The government says its anti-scam framework will force businesses to "step up" their efforts to fight scams and protect Australians from online criminals.

The government says individual consumers have had to combat scams on their own for 'far too long'

The SPF empowers authorities to put mandatory obligations on certain sectors of the economy and the businesses therein to prevent, detect, disrupt and report scams.

The government says banks, telecommunications providers and social media companies will be the first sectors designated to comply, having previously described these industries as "significant vectors" for scam activity.

The SPF legislation allows the government to apply the same mandatory standards to other sectors in future. 

CHOICE says such expansion of protections will be needed, nominating online marketplaces, superannuation firms and crypto exchanges for consideration.

Businesses will have to fight scams or face fines

The SPF will establish baseline requirement all designated businesses must implement in order to combat scams. 

The government says it will then develop more specific sector-targeted codes for banks, telcos and digital platforms later this year. These will require companies to take "reasonable steps" to prevent, detect, disrupt and report scams.

Prevention involves stopping scams from reaching consumers in the first place by, for example, blocking phishing messages and ads for fake investment schemes, or proactively warning customers of recent scam trends.

Businesses that don't meet their obligations under the SPF will face fines of up to $50 million

Reasonable attempts at detection, meanwhile, could involve implementing measures such as algorithms to alert staff of suspicious activity.
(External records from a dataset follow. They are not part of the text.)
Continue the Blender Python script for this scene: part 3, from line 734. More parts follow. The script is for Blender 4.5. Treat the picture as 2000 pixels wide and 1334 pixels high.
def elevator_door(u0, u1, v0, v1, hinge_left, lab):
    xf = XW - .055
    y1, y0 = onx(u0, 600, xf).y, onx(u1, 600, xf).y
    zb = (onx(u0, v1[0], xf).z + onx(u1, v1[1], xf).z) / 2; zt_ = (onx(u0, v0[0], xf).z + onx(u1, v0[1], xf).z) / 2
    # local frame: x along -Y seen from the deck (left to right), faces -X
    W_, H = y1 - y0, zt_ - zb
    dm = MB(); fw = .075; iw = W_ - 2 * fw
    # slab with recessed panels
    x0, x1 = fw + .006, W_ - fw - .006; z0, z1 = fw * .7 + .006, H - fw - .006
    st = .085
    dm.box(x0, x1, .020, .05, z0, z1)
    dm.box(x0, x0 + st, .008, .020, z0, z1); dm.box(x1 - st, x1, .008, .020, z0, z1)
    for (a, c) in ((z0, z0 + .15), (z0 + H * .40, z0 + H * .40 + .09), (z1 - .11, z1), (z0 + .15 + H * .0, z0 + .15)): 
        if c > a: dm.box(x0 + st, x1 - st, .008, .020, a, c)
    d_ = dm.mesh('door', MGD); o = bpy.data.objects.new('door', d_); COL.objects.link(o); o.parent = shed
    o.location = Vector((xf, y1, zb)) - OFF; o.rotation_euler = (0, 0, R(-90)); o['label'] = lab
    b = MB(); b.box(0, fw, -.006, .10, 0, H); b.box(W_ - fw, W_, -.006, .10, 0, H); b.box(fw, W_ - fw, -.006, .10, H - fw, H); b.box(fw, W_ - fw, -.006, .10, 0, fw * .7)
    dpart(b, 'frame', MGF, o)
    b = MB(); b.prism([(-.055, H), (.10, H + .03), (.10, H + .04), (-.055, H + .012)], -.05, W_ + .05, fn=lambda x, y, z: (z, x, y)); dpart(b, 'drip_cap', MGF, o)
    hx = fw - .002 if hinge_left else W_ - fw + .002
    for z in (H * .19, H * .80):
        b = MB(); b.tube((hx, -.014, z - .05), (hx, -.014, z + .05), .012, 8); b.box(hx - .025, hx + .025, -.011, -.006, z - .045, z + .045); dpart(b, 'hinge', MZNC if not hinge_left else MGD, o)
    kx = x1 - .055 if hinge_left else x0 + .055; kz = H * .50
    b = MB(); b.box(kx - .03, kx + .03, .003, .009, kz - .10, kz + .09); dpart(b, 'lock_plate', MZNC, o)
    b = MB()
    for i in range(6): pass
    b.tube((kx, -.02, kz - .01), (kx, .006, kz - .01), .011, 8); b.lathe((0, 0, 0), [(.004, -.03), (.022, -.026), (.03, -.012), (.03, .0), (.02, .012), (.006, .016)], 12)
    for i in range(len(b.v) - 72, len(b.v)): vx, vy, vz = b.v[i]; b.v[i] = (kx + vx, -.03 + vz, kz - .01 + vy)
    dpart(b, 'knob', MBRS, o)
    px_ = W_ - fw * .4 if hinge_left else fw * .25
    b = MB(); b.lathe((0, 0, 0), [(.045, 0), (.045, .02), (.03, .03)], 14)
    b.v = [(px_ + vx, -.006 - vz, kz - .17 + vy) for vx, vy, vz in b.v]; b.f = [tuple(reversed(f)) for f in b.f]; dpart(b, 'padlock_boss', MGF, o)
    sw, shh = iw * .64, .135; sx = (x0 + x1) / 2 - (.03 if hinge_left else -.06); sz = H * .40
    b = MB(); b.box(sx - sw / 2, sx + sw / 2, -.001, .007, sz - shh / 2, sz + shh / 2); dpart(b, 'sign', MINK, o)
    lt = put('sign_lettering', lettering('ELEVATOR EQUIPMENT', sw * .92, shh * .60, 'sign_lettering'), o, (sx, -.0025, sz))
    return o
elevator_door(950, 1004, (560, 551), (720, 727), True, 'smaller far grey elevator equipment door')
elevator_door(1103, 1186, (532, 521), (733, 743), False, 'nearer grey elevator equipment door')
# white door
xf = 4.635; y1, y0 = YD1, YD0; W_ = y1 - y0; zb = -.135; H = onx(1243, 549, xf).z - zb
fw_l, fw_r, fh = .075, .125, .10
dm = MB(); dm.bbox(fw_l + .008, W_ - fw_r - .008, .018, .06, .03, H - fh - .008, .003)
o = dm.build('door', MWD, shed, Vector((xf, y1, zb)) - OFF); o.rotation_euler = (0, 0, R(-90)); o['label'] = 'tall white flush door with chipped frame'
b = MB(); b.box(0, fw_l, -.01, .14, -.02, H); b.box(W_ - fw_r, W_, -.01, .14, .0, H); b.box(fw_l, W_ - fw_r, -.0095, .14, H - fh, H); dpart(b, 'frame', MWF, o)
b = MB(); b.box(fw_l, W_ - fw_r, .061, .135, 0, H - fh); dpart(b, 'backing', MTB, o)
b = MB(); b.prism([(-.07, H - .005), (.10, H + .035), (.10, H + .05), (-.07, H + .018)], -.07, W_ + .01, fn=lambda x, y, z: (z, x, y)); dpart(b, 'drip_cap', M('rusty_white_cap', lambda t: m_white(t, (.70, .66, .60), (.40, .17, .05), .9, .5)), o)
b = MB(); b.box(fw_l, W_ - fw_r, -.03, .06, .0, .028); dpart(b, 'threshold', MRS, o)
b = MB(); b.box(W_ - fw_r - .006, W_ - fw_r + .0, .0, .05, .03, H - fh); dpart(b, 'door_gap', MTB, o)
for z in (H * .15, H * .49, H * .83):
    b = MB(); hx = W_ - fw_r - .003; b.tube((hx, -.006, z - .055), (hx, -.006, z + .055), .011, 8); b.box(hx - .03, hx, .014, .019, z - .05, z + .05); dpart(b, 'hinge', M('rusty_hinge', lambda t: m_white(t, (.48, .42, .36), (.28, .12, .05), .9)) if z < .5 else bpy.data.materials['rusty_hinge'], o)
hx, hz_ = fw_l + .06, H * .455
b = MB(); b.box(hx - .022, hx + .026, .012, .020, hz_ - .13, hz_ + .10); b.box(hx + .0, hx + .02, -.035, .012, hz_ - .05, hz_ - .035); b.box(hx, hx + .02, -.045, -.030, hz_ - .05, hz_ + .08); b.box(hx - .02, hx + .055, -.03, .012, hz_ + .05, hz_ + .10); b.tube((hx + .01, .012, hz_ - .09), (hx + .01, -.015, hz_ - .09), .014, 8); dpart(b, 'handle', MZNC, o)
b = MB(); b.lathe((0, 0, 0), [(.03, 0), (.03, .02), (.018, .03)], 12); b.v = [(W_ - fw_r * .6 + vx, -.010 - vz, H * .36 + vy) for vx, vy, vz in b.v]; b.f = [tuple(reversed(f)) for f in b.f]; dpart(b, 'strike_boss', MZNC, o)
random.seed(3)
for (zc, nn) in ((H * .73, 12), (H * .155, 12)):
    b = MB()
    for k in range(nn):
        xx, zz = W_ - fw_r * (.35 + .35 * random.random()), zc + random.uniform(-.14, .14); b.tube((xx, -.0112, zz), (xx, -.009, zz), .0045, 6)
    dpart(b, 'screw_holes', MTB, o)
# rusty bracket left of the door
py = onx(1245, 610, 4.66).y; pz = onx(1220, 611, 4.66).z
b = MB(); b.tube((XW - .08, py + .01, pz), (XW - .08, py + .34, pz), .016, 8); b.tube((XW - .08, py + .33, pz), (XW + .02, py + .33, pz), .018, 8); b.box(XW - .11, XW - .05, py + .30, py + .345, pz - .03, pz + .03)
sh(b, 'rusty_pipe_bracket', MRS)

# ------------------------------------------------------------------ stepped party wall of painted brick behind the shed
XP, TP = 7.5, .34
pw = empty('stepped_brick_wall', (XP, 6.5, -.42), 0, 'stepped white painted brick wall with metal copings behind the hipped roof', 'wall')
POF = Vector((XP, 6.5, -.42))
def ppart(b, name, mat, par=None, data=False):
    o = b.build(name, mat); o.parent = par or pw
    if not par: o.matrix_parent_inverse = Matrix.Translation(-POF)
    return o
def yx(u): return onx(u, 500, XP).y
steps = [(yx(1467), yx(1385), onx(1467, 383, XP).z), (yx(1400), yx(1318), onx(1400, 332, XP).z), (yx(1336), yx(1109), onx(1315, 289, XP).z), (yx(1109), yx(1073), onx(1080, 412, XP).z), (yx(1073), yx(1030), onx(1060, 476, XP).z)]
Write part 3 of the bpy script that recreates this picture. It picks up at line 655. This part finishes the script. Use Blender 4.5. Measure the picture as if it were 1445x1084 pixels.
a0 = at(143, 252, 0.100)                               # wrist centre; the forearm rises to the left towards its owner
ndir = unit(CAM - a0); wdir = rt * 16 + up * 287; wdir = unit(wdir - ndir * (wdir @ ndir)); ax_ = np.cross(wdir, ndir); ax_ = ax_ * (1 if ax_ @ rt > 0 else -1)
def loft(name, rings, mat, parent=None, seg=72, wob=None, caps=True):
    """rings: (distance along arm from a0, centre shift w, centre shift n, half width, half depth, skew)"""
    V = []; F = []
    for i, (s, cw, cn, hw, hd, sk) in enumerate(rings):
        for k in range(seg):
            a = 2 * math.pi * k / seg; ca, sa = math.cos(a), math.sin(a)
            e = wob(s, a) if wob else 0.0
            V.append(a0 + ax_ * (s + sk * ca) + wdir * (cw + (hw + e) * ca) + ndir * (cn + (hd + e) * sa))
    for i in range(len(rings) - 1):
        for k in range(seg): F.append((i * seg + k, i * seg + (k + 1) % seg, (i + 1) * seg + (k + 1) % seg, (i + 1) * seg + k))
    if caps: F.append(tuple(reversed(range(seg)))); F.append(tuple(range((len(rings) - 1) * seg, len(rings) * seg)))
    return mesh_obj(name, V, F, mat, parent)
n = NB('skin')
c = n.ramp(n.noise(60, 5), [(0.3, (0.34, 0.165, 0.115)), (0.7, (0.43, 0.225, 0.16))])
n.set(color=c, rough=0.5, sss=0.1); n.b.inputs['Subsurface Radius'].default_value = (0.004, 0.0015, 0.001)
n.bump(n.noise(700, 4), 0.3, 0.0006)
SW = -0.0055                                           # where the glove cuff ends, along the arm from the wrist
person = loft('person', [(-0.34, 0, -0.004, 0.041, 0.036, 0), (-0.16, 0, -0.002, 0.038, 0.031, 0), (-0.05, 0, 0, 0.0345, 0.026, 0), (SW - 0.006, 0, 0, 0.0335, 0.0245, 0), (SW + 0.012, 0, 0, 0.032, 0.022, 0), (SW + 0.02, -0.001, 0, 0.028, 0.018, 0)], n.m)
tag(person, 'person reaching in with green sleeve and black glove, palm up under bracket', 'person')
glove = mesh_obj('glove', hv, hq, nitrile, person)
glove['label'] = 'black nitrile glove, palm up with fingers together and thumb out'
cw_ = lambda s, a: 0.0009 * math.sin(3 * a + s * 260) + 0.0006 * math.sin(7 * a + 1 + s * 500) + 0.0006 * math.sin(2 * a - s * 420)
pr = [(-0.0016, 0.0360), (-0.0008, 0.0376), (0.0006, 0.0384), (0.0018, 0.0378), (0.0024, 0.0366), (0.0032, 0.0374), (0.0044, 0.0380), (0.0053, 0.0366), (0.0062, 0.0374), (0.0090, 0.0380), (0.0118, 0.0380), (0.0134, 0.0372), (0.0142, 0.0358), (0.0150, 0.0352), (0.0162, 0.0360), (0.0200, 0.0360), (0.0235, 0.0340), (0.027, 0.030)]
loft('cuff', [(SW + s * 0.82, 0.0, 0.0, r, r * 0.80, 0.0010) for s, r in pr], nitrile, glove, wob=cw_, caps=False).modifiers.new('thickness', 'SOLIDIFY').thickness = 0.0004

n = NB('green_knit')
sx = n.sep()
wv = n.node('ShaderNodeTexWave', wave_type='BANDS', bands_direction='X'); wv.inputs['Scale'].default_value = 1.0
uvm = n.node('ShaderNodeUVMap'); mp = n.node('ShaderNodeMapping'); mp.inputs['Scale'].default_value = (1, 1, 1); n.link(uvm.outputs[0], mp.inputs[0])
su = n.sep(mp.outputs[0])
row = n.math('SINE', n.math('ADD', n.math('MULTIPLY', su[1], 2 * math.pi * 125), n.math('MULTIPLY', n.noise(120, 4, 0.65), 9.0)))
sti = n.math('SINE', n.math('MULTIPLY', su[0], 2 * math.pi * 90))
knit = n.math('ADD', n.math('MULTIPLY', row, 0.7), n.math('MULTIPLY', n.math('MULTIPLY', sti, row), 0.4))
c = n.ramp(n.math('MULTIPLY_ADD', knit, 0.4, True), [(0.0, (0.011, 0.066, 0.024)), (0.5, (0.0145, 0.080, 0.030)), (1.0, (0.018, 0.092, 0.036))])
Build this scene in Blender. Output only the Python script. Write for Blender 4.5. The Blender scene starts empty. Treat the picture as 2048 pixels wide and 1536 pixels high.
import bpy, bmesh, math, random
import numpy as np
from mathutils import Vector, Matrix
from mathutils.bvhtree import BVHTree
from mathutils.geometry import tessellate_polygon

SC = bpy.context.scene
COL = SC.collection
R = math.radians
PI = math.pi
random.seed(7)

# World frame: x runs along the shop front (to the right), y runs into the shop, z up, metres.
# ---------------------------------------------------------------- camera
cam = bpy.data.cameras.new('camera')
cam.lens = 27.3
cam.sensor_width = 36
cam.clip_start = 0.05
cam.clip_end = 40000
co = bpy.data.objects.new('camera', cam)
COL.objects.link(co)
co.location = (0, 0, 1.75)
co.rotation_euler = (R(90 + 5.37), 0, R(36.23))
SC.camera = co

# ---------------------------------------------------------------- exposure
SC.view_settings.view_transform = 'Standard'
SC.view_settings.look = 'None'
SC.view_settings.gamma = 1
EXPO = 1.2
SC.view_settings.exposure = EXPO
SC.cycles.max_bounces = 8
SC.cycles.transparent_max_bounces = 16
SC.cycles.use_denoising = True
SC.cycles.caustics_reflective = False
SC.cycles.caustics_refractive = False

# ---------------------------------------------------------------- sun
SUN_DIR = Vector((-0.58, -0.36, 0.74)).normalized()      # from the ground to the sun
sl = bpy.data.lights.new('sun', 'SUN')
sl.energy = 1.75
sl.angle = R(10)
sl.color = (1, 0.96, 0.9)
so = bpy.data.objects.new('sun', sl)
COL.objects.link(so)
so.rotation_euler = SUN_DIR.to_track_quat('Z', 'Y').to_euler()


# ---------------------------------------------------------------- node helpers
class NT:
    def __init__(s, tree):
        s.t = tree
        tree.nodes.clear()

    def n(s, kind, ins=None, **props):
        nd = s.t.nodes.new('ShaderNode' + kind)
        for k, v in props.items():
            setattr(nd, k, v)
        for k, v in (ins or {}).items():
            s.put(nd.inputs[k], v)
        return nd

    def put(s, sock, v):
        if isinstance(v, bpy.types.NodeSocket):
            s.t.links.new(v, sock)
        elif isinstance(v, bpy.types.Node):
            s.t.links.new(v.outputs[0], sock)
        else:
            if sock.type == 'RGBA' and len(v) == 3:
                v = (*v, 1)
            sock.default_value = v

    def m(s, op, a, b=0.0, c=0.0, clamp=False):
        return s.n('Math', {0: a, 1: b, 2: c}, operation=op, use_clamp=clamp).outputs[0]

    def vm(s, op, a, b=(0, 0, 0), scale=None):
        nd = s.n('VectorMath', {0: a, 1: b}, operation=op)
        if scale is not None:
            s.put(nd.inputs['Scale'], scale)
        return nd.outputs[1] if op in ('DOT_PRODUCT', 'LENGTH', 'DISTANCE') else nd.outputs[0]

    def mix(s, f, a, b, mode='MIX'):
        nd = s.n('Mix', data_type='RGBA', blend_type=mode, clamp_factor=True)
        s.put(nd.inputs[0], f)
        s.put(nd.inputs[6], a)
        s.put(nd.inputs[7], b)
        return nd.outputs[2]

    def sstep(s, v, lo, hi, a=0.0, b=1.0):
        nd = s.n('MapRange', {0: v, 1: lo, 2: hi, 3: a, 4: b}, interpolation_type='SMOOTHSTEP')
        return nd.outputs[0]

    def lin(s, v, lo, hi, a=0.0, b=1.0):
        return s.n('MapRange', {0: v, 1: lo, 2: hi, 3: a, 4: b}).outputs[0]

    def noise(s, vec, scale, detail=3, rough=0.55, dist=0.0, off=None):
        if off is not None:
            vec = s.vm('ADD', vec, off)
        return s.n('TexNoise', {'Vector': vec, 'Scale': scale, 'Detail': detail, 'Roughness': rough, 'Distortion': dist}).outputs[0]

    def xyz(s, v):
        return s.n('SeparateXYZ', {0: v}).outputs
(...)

Actions such as suspending dubious social media accounts or adding friction to high-risk bank transfers could be considered reasonable attempts at scam disruption.

Finally, designated businesses will be required to report scams to authorities and share intelligence with the ACCC's National Anti-Scam Centre.

Businesses that don't meet their obligations under the SPF will face fines of up to $50 million.

New pathways for compensation

Individual consumers have borne much of the financial toll stemming from the rise in scams targeting Australians.

A 2023 study by the Australian Securities and Investments Commission (ASIC) found cases where major banks compensated or reimbursed scam victims were rare – customers themselves covered 96% of scam losses in the 2021–2022 financial year.

The federal government acknowledges there have been few avenues for scam victims to seek compensation, but says its framework will provide "clear and accessible" ways to do this.

The initiative promises to help consumers seek compensation in cases where an SPF-designated business hasn't met its obligations and the consumer has suffered a loss as a result.

If consumers feel a company hasn't satisfactorily resolved their complaint, they will have access to an external dispute resolution body

Designated companies will be required to have an "accessible and transparent" internal dispute resolution scheme where customers can raise concerns about the business's scam prevention efforts.

If consumers feel a company hasn't satisfactorily resolved their complaint, they will have access to an external dispute resolution body.

The Australian Financial Complaints Authority (AFCA) is expected to be the external organisation responsible for resolving disputes related to banks, telcos and social media platforms.

Under the SPF, it will be able to consider the actions of each business connected to a scam complaint, and award compensation to the victims, taking into consideration each business's proportionate responsibility for the loss.

CHOICE calls for more work to be done

CHOICE says while the SPF will "significantly improve" protections for consumers, the government should ensure they're implemented effectively.

"We must make sure consumers can enforce their rights and access compensation through a complaints process that is fair, straightforward and fast," says de Silva.

"The obligations set by the [sector-targeted] codes must also be strong and set a high standard for businesses, so consumers are protected regardless of which bank, telco or social media platform they use."